Theodora has a perfect blend of creamy voice and flawless diction. Hsin-Yun has a sound and musicianship to kill for. And Thomas has the full range of touch, from lightest feathers to thickest chest hair.

As I told the audience, Still Point has gone on to a “number of performances” since its memorable premiere in 2007. Composer trick: I didn’t tell them that the “number” was two.

It was also fun to hear Kurtag’s Hommage a Robert Schumann for clarinet, viola and piano on the same concert, with its quirkier-than-thou structure of five very brief (some just a few seconds long) movements followed by an extended isorhythmic motet in the style of Machaut. And what better way to end a motet-movement-in-homage-to-Schumann than to have the clarinetist (Todd Palmer, in this case) punctuate the proceedings with a gentle tap on a bass drum?

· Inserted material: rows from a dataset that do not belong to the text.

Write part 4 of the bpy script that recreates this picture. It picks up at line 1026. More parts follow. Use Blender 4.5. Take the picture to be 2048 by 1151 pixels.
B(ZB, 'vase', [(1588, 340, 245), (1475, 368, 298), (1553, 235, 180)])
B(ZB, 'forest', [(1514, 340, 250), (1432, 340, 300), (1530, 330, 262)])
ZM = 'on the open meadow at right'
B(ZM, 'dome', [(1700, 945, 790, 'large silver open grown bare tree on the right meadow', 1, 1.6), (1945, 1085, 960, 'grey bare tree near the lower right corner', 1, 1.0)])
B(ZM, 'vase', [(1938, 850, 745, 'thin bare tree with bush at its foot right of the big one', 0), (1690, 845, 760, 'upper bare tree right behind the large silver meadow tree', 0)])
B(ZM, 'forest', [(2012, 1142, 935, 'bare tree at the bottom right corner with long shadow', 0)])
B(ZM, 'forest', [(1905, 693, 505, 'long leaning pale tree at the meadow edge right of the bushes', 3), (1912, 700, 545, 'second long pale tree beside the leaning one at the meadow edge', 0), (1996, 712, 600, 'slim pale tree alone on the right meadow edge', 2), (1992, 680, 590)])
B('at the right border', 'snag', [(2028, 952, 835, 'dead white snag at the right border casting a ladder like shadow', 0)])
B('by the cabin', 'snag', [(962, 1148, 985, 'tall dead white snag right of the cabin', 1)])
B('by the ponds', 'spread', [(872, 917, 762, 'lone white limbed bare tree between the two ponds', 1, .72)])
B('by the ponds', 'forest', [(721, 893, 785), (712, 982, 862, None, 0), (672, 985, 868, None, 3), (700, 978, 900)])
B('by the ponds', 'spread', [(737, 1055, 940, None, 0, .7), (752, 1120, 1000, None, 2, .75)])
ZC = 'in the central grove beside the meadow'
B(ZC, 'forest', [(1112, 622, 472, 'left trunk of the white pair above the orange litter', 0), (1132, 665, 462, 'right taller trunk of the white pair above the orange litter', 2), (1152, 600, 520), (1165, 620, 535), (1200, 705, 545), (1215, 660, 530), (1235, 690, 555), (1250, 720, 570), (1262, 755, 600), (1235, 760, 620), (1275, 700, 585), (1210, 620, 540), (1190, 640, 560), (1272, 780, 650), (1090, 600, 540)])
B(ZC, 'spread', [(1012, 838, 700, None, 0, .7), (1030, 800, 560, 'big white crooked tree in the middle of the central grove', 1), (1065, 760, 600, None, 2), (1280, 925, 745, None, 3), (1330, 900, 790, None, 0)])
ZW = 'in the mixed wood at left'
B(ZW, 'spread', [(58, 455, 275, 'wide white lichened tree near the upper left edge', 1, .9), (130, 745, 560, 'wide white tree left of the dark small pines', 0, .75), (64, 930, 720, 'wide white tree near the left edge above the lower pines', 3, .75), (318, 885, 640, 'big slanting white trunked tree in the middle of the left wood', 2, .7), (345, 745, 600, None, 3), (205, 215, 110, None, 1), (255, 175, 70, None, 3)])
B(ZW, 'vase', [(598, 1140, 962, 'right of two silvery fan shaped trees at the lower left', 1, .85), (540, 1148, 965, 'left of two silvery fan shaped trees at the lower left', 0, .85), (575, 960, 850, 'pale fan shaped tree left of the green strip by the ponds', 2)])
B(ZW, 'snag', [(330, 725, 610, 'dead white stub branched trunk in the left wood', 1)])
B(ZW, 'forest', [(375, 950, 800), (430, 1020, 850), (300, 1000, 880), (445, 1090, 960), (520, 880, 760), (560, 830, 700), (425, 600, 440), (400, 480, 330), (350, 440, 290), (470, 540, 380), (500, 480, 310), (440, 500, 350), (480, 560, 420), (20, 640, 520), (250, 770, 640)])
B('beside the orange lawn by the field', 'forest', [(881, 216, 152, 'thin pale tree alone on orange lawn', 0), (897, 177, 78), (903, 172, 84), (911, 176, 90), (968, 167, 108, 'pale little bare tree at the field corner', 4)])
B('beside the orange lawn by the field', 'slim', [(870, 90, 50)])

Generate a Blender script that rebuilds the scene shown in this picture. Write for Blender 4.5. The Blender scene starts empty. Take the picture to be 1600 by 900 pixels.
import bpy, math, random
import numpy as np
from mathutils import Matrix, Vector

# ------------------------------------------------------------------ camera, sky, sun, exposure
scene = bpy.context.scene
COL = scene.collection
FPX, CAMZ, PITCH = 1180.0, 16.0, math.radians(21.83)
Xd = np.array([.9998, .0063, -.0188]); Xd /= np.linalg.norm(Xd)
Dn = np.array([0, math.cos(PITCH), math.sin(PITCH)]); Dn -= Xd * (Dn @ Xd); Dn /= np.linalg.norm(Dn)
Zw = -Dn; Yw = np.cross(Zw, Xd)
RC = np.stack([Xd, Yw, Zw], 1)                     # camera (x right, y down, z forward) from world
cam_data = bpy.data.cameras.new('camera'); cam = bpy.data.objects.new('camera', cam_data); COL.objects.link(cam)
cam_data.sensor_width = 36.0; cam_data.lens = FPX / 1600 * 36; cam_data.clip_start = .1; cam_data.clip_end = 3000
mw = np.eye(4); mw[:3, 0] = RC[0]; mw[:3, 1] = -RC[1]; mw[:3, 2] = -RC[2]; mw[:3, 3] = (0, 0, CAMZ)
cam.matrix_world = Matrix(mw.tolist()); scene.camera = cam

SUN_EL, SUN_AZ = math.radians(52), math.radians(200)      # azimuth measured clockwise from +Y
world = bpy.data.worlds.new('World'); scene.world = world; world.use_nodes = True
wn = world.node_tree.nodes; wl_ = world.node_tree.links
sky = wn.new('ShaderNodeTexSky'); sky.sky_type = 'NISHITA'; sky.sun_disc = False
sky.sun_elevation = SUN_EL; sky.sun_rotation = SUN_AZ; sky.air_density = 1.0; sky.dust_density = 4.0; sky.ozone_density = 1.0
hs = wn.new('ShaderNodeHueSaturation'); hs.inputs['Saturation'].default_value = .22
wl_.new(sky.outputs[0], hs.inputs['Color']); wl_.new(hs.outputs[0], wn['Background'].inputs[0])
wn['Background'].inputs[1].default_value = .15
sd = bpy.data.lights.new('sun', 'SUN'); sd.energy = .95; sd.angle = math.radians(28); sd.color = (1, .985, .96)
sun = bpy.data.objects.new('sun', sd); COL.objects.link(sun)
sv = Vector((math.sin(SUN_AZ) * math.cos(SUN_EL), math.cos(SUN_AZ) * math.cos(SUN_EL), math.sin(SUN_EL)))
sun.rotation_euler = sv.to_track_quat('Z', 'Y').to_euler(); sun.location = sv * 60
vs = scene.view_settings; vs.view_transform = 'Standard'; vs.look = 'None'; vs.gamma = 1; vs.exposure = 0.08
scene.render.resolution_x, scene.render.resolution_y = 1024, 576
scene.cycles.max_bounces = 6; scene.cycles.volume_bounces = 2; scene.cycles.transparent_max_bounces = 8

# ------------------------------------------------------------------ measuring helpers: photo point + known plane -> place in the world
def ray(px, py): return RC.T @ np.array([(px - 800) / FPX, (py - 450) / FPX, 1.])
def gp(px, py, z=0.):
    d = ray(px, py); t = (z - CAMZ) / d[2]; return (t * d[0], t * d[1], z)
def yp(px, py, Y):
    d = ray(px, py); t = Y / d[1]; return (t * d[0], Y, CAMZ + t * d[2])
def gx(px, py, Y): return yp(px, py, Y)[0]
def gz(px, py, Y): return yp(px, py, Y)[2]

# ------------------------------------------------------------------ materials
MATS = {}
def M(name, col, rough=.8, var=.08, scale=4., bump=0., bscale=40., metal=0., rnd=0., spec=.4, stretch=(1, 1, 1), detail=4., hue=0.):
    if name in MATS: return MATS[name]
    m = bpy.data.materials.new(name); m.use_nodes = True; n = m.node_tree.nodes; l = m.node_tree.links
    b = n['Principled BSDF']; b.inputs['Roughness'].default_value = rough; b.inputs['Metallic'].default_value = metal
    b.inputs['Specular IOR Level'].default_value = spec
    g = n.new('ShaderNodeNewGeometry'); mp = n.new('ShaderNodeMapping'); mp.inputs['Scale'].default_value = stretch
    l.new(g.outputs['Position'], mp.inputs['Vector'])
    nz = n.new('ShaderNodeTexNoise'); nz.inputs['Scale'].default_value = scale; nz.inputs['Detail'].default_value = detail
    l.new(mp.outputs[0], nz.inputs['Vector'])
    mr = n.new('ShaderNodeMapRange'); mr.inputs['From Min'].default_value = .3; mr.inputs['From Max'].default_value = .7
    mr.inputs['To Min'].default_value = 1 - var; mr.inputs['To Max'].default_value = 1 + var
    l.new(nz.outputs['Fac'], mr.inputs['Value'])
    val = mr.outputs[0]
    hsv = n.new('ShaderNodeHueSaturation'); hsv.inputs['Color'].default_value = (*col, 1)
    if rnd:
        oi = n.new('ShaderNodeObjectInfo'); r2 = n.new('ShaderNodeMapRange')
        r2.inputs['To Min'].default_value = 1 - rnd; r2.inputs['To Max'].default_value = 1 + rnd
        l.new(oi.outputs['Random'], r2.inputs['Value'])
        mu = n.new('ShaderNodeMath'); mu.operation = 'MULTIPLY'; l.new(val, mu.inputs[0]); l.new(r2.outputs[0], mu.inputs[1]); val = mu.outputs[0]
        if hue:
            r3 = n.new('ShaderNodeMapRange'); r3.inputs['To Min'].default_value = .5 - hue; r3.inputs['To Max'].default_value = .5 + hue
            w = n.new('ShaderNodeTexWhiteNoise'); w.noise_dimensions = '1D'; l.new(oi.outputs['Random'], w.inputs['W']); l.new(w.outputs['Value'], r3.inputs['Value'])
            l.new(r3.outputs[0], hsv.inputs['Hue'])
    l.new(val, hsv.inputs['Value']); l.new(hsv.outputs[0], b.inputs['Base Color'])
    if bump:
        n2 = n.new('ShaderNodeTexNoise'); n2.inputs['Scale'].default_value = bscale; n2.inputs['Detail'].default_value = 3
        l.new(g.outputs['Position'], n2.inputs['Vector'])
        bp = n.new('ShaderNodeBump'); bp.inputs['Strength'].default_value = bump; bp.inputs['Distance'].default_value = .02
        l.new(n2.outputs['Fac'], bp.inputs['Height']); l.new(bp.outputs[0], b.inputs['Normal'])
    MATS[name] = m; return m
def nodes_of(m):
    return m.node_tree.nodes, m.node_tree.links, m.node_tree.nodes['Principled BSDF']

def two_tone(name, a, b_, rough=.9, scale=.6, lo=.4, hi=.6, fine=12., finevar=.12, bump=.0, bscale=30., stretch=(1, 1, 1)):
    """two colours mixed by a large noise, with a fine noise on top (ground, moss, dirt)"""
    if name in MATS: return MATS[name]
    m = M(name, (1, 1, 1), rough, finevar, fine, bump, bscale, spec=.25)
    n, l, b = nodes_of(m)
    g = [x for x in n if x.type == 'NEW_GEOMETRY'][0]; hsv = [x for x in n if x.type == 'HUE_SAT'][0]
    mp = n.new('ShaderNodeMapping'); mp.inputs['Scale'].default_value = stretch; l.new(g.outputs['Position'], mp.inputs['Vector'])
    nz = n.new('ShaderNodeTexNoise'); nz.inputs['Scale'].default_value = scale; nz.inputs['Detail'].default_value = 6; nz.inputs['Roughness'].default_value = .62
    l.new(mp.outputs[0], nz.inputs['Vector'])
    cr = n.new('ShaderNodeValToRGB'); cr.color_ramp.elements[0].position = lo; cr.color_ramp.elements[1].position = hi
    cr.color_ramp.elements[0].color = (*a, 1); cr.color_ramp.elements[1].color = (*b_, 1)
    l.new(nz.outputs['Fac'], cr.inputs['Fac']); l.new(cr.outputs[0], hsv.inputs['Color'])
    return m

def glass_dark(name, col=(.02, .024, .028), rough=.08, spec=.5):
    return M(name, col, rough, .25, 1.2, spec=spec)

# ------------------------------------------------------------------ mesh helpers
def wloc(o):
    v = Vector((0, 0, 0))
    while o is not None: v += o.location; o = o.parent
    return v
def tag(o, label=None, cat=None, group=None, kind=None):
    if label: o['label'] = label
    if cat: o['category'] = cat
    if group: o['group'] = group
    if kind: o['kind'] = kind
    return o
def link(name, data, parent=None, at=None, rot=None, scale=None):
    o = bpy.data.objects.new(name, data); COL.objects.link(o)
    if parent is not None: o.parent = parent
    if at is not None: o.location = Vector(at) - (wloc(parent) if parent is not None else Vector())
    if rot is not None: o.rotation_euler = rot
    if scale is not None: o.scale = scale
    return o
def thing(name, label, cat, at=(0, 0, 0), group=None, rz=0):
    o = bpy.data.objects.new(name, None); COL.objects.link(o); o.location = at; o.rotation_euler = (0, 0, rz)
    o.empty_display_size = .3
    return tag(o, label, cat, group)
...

Last Thursday, the performers and I convened with Judith Sherman at the American Academy of Arts and Letters to record Still Point. I’ve had four recording sessions with Judy, and they’ve all been ear-opening experiences. Her attention to detail is legendary, and her gentle but exacting manner with musicians is always a recipe for success. I won’t get the results of this session for another couple of months, but I know she will have done everything humanly possible to make me sound good once again.